#### [Directive]
Where a line holds the string "script", return that line.
╔══
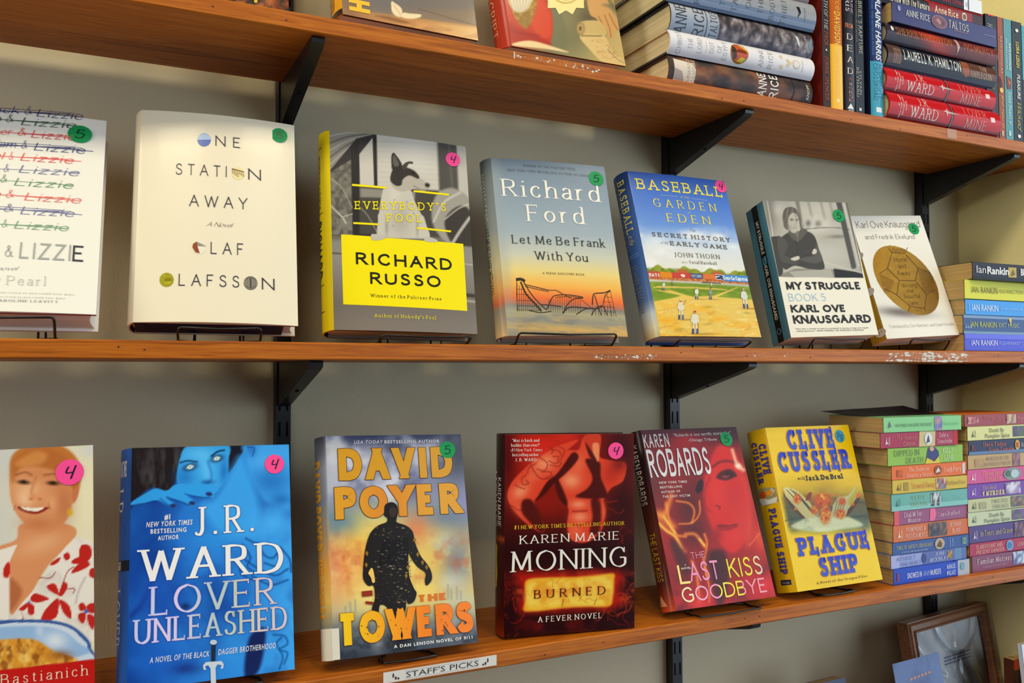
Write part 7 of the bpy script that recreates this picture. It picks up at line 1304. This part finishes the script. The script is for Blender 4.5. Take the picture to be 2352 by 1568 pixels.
# --- two stacks of short paperbacks on the third shelf
PIC = [(120, 110, 100), (206, 190, 160), (90, 100, 130), (150, 90, 70), (226, 216, 196)]
def logo(s, c): return s.poly([(.05, .25), (.075, .75), (.07, .45), (.09, .3)], c).rect(.095, .098, .2, .75, c).rect(.104, .107, .2, .7, c)
G = 'short paperbacks in the left stack on the third shelf'
A = [
 ('blue', 1.0369, .0232, Spine((38, 76, 190)).rect(.84, 1, 0, 1, (176, 180, 190)).rect(.04, .065, .2, .75, (150, 60, 90)).text('SNOWED IN', .165, .35, .32, .66, (226, 232, 244), 'cond').text('With', .365, .455, .34, .66, (190, 206, 240), 'script').text('MURDER', .47, .60, .32, .66, (226, 232, 244), 'cond').text('AURALEE', .685, .80, .55, .84, (220, 228, 240), 'cond').text('WALLACE', .685, .80, .14, .44, (220, 228, 240), 'cond').oval(.90, .6, .03, .26, (120, 160, 176)), 'royal blue short paperback, bottom of the left short-paperback stack'),
 ('lavender', 1.0345, .0188, Spine((150, 164, 214)).rect(.40, 1, 0, 1, (96, 110, 170)).text('ASSAULT', .07, .31, .56, .84, (110, 116, 170), 'serif').text('AND BERET', .12, .38, .12, .40, (112, 118, 172), 'serif').oval(.42, .5, .03, .36, (56, 70, 140)).text('JENN', .57, .68, .58, .84, (206, 214, 236), 'serif').text('MCKINLAY', .50, .74, .14, .44, (216, 222, 240), 'serif').pic(.74, .80, .2, .8, [(150, 110, 60), (90, 70, 60), (206, 160, 60)], 3, 3, 4).rect(.84, .93, 0, 1, (100, 140, 176)).rect(.0, .1, .0, 1, (170, 176, 220)), 'lavender short paperback, second from the bottom of the left short-paperback stack'),
 ('steel', 1.0388, .0182, Spine((60, 92, 156)).text('TWELVE ANGRY LIBRARIANS', .04, .50, .42, .72, (206, 190, 90), 'serif').text('A CAT IN THE STACKS MYSTERY', .10, .44, .12, .24, (190, 200, 220), 'sans').oval(.60, .5, .065, .46, (190, 170, 140)).poly([(.56, .3), (.60, .8), (.63, .5), (.62, .2)], (110, 80, 60), 4).text('MIRANDA', .735, .745, .1, .9, (190, 206, 226), 'sans', True).text('JAMES', .77, .78, .15, .85, (190, 206, 226), 'sans', True).rect(.90, .97, .2, .8, (80, 130, 150)).text('B', .92, .95, .3, .7, (206, 196, 100), 'serif', True), 'steel blue short paperback with a round cat picture, third up in the left stack'),
 ('orange', 1.0405, .0244, logo(Spine((212, 112, 66)), (236, 216, 190)).text('PUMPKINS &', .16, .41, .56, .82, (236, 206, 190), 'serif').text('PREDICAMENTS', .15, .43, .18, .44, (236, 206, 190), 'serif').pic(.45, .70, .1, .92, [(60, 66, 84), (96, 90, 90), (150, 110, 70), (50, 60, 96)], 5).text('BETHANY', .74, .89, .58, .82, (240, 210, 190), 'serif').text('BLAKE', .77, .88, .18, .44, (240, 210, 190), 'serif'), 'terracotta short paperback with a dark square picture, in the left short-paperback stack'),
 ('mauve', 1.0425, .0206, Spine((154, 84, 122)).rect(0, .06, 0, 1, (226, 86, 96)).text('Dial M for', .13, .35, .52, .86, (232, 214, 220), 'serif').text('Mousse', .17, .33, .12, .44, (232, 214, 220), 'serif').poly([(.46, .05), (.47, .95), (.53, .95), (.55, .5), (.52, .05)], (236, 110, 150)).text('Laura Bradford', .58, .86, .32, .62, (226, 200, 212), 'serif').rect(.985, 1, 0, 1, (170, 40, 60)), 'mauve short paperback with a red end, fifth from the bottom of the left short-paperback stack'),
 ('teal', 1.0376, .0245, logo(Spine((110, 176, 164)), (70, 120, 116)).rect(0, 1, 0, .3, (140, 200, 190)).text('VERY', .25, .43, .60, .84, (150, 176, 120), 'serif').text('VINTAGE', .24, .46, .20, .46, (150, 176, 120), 'serif').pic(.50, .63, .1, .9, [(90, 60, 60), (206, 220, 220), (70, 90, 110)], 8, 6, 5).text('Amanda Flower', .66, .94, .40, .68, (150, 206, 200), 'serif'), 'pale teal short paperback, the sixth of the left short-paperback stack'),
 ('yellow', 1.0405, .0203, logo(Spine((216, 184, 62)), (110, 90, 60)).text('Stowed Away', .24, .54, .30, .72, (216, 120, 60), 'serif').rect(.14, .20, .2, .8, (170, 140, 60)).pic(.56, .70, .1, .9, [(196, 120, 110), (110, 140, 160), (226, 200, 170), (150, 60, 60)], 9, 7, 5).text('Barbara Ross', .71, .96, .36, .68, (150, 120, 70), 'serif'), 'yellow short paperback, seventh from the bottom of the left short-paperback stack'),
 ('tangerine', 1.0396, .0205, Spine((232, 112, 46)).pic(.06, .13, .2, .7, [(176, 80, 40), (206, 100, 50)], 4, 4, 4).text('The Skeleton', .21, .47, .52, .84, (244, 206, 180), 'serif').text('Haunts a House', .19, .51, .12, .42, (244, 206, 180), 'serif').oval(.60, .5, .05, .34, (150, 80, 50)).poly([(.56, .3), (.60, .7), (.63, .4)], (226, 214, 196), 4).text('Leigh Perry', .69, .91, .32, .66, (246, 216, 196), 'serif').rect(.935, .975, .12, .88, (210, 206, 200)), 'tangerine short paperback with a white barcode patch, in the left short-paperback stack'),
 ('green', 1.0322, .0260, Spine((146, 190, 74)).text('DIPPED IN', .08, .40, .54, .86, (96, 116, 70), 'serif').text('DEATH', .23, .45, .10, .42, (96, 116, 70), 'serif').poly([(.48, 0), (.52, .9), (.60, 1), (.66, .7), (.68, 0)], (60, 66, 116)).oval(.57, .86, .03, .16, (206, 160, 130), 4).poly([(.48, 0), (.50, .35), (.60, .1), (.66, .4), (.68, 0)], (226, 200, 50), 4).text('KELLY', .72, .86, .56, .86, (206, 226, 180), 'sans').text('LANE', .74, .86, .12, .42, (206, 226, 180), 'sans'), 'lime green short paperback with an aproned figure, in the left short-paperback stack'),
 ('crimson', 1.0183, .0225, logo(Spine((170, 50, 80)), (232, 210, 206)).text('The Haunted', .20, .44, .52, .80, (206, 130, 120), 'serif').text('Corpse', .28, .42, .12, .40, (206, 160, 130), 'serif').poly([(.48, 0), (.49, 1), (.70, 1), (.69, 0)], (206, 190, 130)).oval(.60, .5, .05, .4, (226, 226, 230), 4).poly([(.57, .2), (.60, .8), (.62, .3)], (90, 80, 100), 5).text('Debra', .75, .86, .56, .84, (236, 196, 206), 'serif').text('Sennefelder', .72, .92, .16, .44, (236, 196, 206), 'serif').rect(.94, 1, 0, 1, (190, 24, 34)), 'crimson short paperback set further left, second from the top of the left short-paperback stack'),
 ('mint', 1.0247, .0225, Spine((140, 206, 140)).poly([(.05, .3), (.07, .75), (.09, .4)], (120, 100, 140)).text('ANOTHER ONE BITES THE CRUST', .14, .61, .36, .56, (110, 160, 120), 'sansb').pic(.64, .74, .02, .95, [(96, 110, 190), (150, 140, 180), (206, 150, 110)], 12, 5, 5).text('Ellie Alexander', .76, .96, .36, .58, (120, 186, 130), 'serif'), 'mint green short paperback with a curled dark cover, topmost of the left short-paperback stack'),
]
z = Z3 + E_
for i, (cn, x0, th, sp, lab) in enumerate(A):
    c = tuple(int(v * .9) for v in sp.base); yw = (0, .3, -.2, .2, .4, -.3, 0, .3, .5, -.4, -1.0)[i]
    o = lying('paperback_book', x0, z, .1625, .1050, th - E_, -.1795 - (i == 0) * .002, yw, lab, G, hard=False, spine=sp, front=(30, 28, 30) if cn == 'mint' else c, back=c, pages='pages_tan', mat='printed_satin')
    z += th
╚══
#### [Solution to the problem]
Write part 7 of the bpy script that recreates this picture. It picks up at line 1304. This part finishes the script. The script is for Blender 4.5. Take the picture to be 2352 by 1568 pixels.
 ('blue', 1.0369, .0232, Spine((38, 76, 190)).rect(.84, 1, 0, 1, (176, 180, 190)).rect(.04, .065, .2, .75, (150, 60, 90)).text('SNOWED IN', .165, .35, .32, .66, (226, 232, 244), 'cond').text('With', .365, .455, .34, .66, (190, 206, 240), 'script').text('MURDER', .47, .60, .32, .66, (226, 232, 244), 'cond').text('AURALEE', .685, .80, .55, .84, (220, 228, 240), 'cond').text('WALLACE', .685, .80, .14, .44, (220, 228, 240), 'cond').oval(.90, .6, .03, .26, (120, 160, 176)), 'royal blue short paperback, bottom of the left short-paperback stack'),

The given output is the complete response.